Город с многовековой историей до 90-х гг. старались не замечать, застраивая кварталы серийными домами, расширяя улицы и возводя эстакады через реку Преголя. Так исчезли известные по старинным открыткам Альтштадтская, Штайндаммская, Трагхаймская, Пропштайкирхе, Альт-Россгартенская и Новая Россгартенская (самая высокая в городе) кирхи. Но сохранились Юдиттен кирха (сейчас Свято-Никольский собор), Луизен кирха (областной театр кукол), Кройцкирхе (Крестовоздвиженская церковь) и некоторые другие.
В 50-е годы сносили не только руины, но даже несколько хорошо сохранившихся домов ради кирпичей, которые затем вывозили из города. Оба кирпичных завода в области работали исключительно на «экспорт» вглубь Советского Союза, и на восстановление самой области почти не оставалось ресурсов.
Еще и в 1964 г. главный архитектор города Владимир Ходаковский сетовал, что «Калининград остается единственным в стране сильно разрушенным крупным городом».
Немецкие постройки лишь подчеркивали низкий уровень жизни в послевоенном Калининграде и напоминали о том, что до войны город знавал лучшие времена, и, например, жилой фонд в нем был в шесть раз больше, чем в тогдашнем Калининграде.
Особенно памятным событием для новых жителей стало окончательное уничтожение развалин Кёнигсбергского замка (Königsberger Schloß) в 1968 г. – ритуальный разрыв (буквально взорванные руины) с прошлым. Все, что осталось от замка, в котором когда-то находились Валленродтская библиотека и исчезнувшая Янтарная комната, было разобрано на кирпичи и использовано на строительство новых домов.

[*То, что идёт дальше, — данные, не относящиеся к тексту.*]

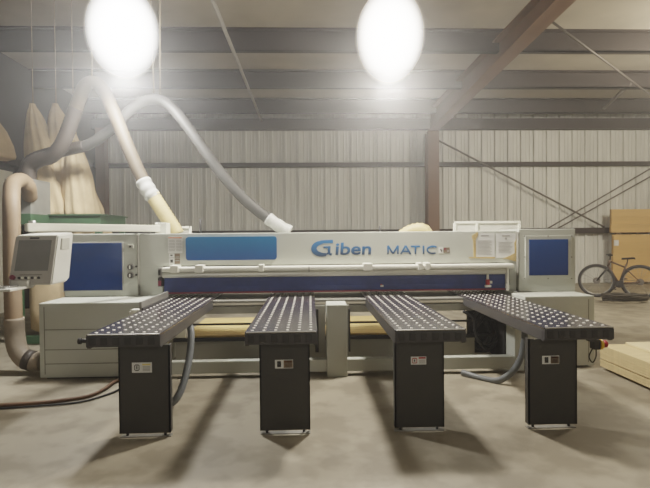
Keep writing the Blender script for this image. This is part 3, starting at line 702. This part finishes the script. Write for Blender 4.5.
obj('seat_post', MB().tube([st-Vector((0, 0, .05)), bp(.245, .93)], .014, 0, 8), M['ink'], bk)
sd = MB()
b = bmesh.new(); rings = []
for u, w, zz in ((-.14, .075, .955), (-.10, .085, .965), (-.02, .06, .955), (.06, .03, .95), (.13, .02, .945)):
    c = bp(.24+u, zz); rings.append([b.verts.new(c+nrm*(w*math.cos(2*PI*k/10))+Vector((0, 0, .025*math.sin(2*PI*k/10)))) for k in range(10)])
for A_, B_ in zip(rings, rings[1:]):
    for k in range(10): b.faces.new((A_[k], A_[(k+1) % 10], B_[(k+1) % 10], B_[k]))
b.faces.new(rings[0]); b.faces.new(rings[-1]); bmesh.ops.recalc_face_normals(b, faces=b.faces[:]); sd._merge(b, 0)
obj('saddle', sd, M['black'], bk)
cr = MB().cyl(bb+nrm*.05, bb+nrm*.056, .085, 0, 24).cyl(bb-nrm*.06, bb+nrm*.06, .02, 0, 10).tube([bb+nrm*.07, bb+nrm*.07+dv*.12-Vector((0, 0, .12))], .012, 0, 8).tube([bb-nrm*.07, bb-nrm*.07-dv*.12+Vector((0, 0, .12))], .012, 0, 8)
for s in (1, -1):
    c = bb+nrm*(.1*s)+(dv*.12-Vector((0, 0, .12)))*s
    cr.box(c.x-.05, c.x+.05, c.y-.035, c.y+.035, c.z-.012, c.z+.012, 0, .004)
obj('crank', cr, M['ink'], bk)
obj('chain', MB().tube([bb+nrm*.053+Vector((0, 0, .085)), bp(0, .45, .053)], .006, 0, 5).tube([bb+nrm*.053-Vector((0, 0, .085)), bp(.02, .36, .053)], .006, 0, 5).cyl(bp(0, .406, .035), bp(0, .406, .06), .05, 0, 16), M['rod'], bk)
# coiled hoses on the floor around the bicycle
def coil(cx, cy, a, b_, turns, r, seed):
    rn = random.Random(seed); pts = []; n = turns*18
    for k in range(n):
        t = 2*PI*k/18; s = .72+.28*math.sin(k*.37+seed)*.6+.1*rn.random()
        pts.append(Vector((cx+a*s*math.cos(t), cy+b_*s*math.sin(t), r+.012+(k/n)*.15+.02*rn.random())))
    return MB().tube(pts, r, 0, 8, 3)
tag(obj('hose_coil', coil(7.0, 10.35, .62, .33, 5, .022, 1), M['old_hose']), 'black hose coiled on the floor under the bicycle front wheel', 'hose', 'black hose coils by the bicycle')
tag(obj('hose_coil', coil(8.45, 10.2, .62, .33, 5, .022, 4), M['old_hose']), 'black hose coiled on the floor below the bicycle rear wheel', 'hose', 'black hose coils by the bicycle')

# ================================================================== LAMPS
def glow(name, col, strength, rx):
    """lamp bloom put in as a glowing volume: emission thick in the middle, thinning to the rim"""
    m = bpy.data.materials.new(name); m.use_nodes = True; nt = m.node_tree; nt.nodes.clear()
    N = nt.nodes.new; out = N('ShaderNodeOutputMaterial'); tr = N('ShaderNodeBsdfTransparent')
    nt.links.new(tr.outputs[0], out.inputs['Surface'])
    tc = N('ShaderNodeTexCoord'); mp = N('ShaderNodeMapping'); mp.inputs['Scale'].default_value = (1/rx, 1/rx, 1/.57)
    nt.links.new(tc.outputs['Object'], mp.inputs['Vector'])
    ln = N('ShaderNodeVectorMath'); ln.operation = 'LENGTH'; nt.links.new(mp.outputs['Vector'], ln.inputs[0])
    mr = N('ShaderNodeMapRange'); mr.interpolation_type = 'SMOOTHSTEP'
    for k, v in ((1, .62), (2, 1.0), (3, 1.0), (4, 0.0)): mr.inputs[k].default_value = v
    nt.links.new(ln.outputs['Value'], mr.inputs[0])
    pw = N('ShaderNodeMath'); pw.operation = 'MULTIPLY'; pw.inputs[1].default_value = strength
    nt.links.new(mr.outputs[0], pw.inputs[0])
    em = N('ShaderNodeEmission'); em.inputs['Color'].default_value = (*col, 1); nt.links.new(pw.outputs[0], em.inputs['Strength'])
    nt.links.new(em.outputs[0], out.inputs['Volume'])
    return m
def lamp(px, py, Y, col, power, tilt, label, rx):
    p = at(px, py, Y)
    t = thing('high_bay_lamp', label, 'lamp', tuple(p), 'glowing high bay lamps over the saw')
    tl = Matrix.Rotation(tilt, 3, 'Y')
    prof = [(.12, -.63), (.30, -.53), (.42, -.38), (.50, -.18), (.52, 0), (.50, .18), (.42, .38), (.30, .53), (.12, .63)]
    obj('bloom_globe', MB().lathe([(r*rx/.52, z*.9) for r, z in prof], p, 0, 36, tilt=tl), glow('lamp_bloom_'+label[:5], col, 36, rx), t)  # shell enlarged to the lamp's bloom, with the glow put into its volume
    q = p+tl @ Vector((0, 0, .62))
    obj('ballast_housing', MB().lathe([(.14, 0), (.17, .03), (.17, .2), (.10, .26), (.03, .28)], q, 0, 24, tilt=tl), M['galv'], t)
    obj('hanger', MB().tube([q+tl @ Vector((0, 0, .27)), (q.x+tilt*.3, q.y, ROOF)], .012, 0, 6), M['rod'], t)
    l = bpy.data.lights.new('lamp_light', 'SPOT'); l.spot_size = math.radians(172); l.spot_blend = .35; l.energy = power; l.color = col; l.shadow_soft_size = .16
    o = bpy.data.objects.new('lamp_light', l); C.objects.link(o); o.parent = t; o.location = (0, 0, -.52)
    return t
lamp(123, 32, 5.75, (1, .965, .91), 800, .08, 'white glowing high bay lamp above the left end of the saw', .44)
lamp(390, 36, 5.45, (1, .92, .81), 850, .22, 'warm white glowing high bay lamp above the middle of the saw', .415)
for i, (x, y, e) in enumerate(((-3.5, -1.8, 120), (3.0, -1.8, 180), (8.3, 7.6, 1200))):  # unseen lamps: two inferred behind camera, warm one added to brighten the right side
    l = bpy.data.lights.new('offscreen_light', 'POINT'); l.energy = e; l.color = (1, .95, .87) if i < 2 else (1, .88, .70); l.shadow_soft_size = .45
    o = bpy.data.objects.new('offscreen_light', l); C.objects.link(o); o.location = (x, y, 4.4)

# unseen fill spot under the roof, added to brighten the back wall
l = bpy.data.lights.new('wall_fill_light', 'SPOT'); l.energy = 1500; l.color = (1, .95, .86); l.shadow_soft_size = .3; l.spot_size = math.radians(110); l.spot_blend = .7
o = bpy.data.objects.new('wall_fill_light', l); C.objects.link(o); o.location = (1.2, 6.5, 5.3)
o.rotation_euler = (Vector((1.2, 14.6, 1.6))-o.location).to_track_quat('-Z', 'Y').to_euler()

# ================================================================== WORLD, CAMERA
w = bpy.data.worlds.new('World'); bpy.context.scene.world = w; w.use_nodes = True
nt = w.node_tree; nt.nodes['Background'].inputs['Color'].default_value = (.5, .5, .5, 1); nt.nodes['Background'].inputs['Strength'].default_value = .1
vs = nt.nodes.new('ShaderNodeVolumeScatter'); vs.inputs['Density'].default_value = .013; vs.inputs['Anisotropy'].default_value = .84
nt.links.new(vs.outputs[0], nt.nodes['World Output'].inputs['Volume'])
cam = bpy.data.cameras.new('camera'); co = bpy.data.objects.new('camera', cam); C.objects.link(co)
cam.sensor_width = 36; cam.sensor_fit = 'HORIZONTAL'; cam.lens = FPX/650*36; cam.clip_end = 100; cam.clip_start = .05
Rm = Matrix((RT, UP, -FW)).transposed().to_4x4(); Rm.translation = Vector((0, 0, CAM_H)); co.matrix_world = Rm
bpy.context.scene.camera = co
sc = bpy.context.scene
sc.view_settings.view_transform = 'Filmic'
sc.view_settings.look = 'None'
sc.view_settings.exposure = -.3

Ситуация начала меняться в 90-е гг., когда приграничная Калининградская область сняла запрет на въезд иностранцев, и туристы, в первую очередь из Германии и Польши, стали постоянными посетителями города. На главной площади Победы, до 1945 г. носившей название Адольф-Гитлер-Плац, появилась Триумфальная колонна, а напротив – храм Христа Спасителя в традициях русского церковного зодчества, первый такой на калининградской земле. В конце концов в бывшей Восточной Пруссии русская история накрыла немецкую: в бывшей кирхе с готическим иконостасом теперь заново освященный православный храм, а в музее Кафедрального собора концертные скамьи стоят лицом к органу и спиной к отсутствующему алтарю.
Разговоры о возвращении исторического названия городу тоже ходят с начала 90-х гг., после переименования Ленинграда в Санкт-Петербург. Тем не менее большинство жителей были и остаются против, хотя в быту называют свой город просто «Кёнигом».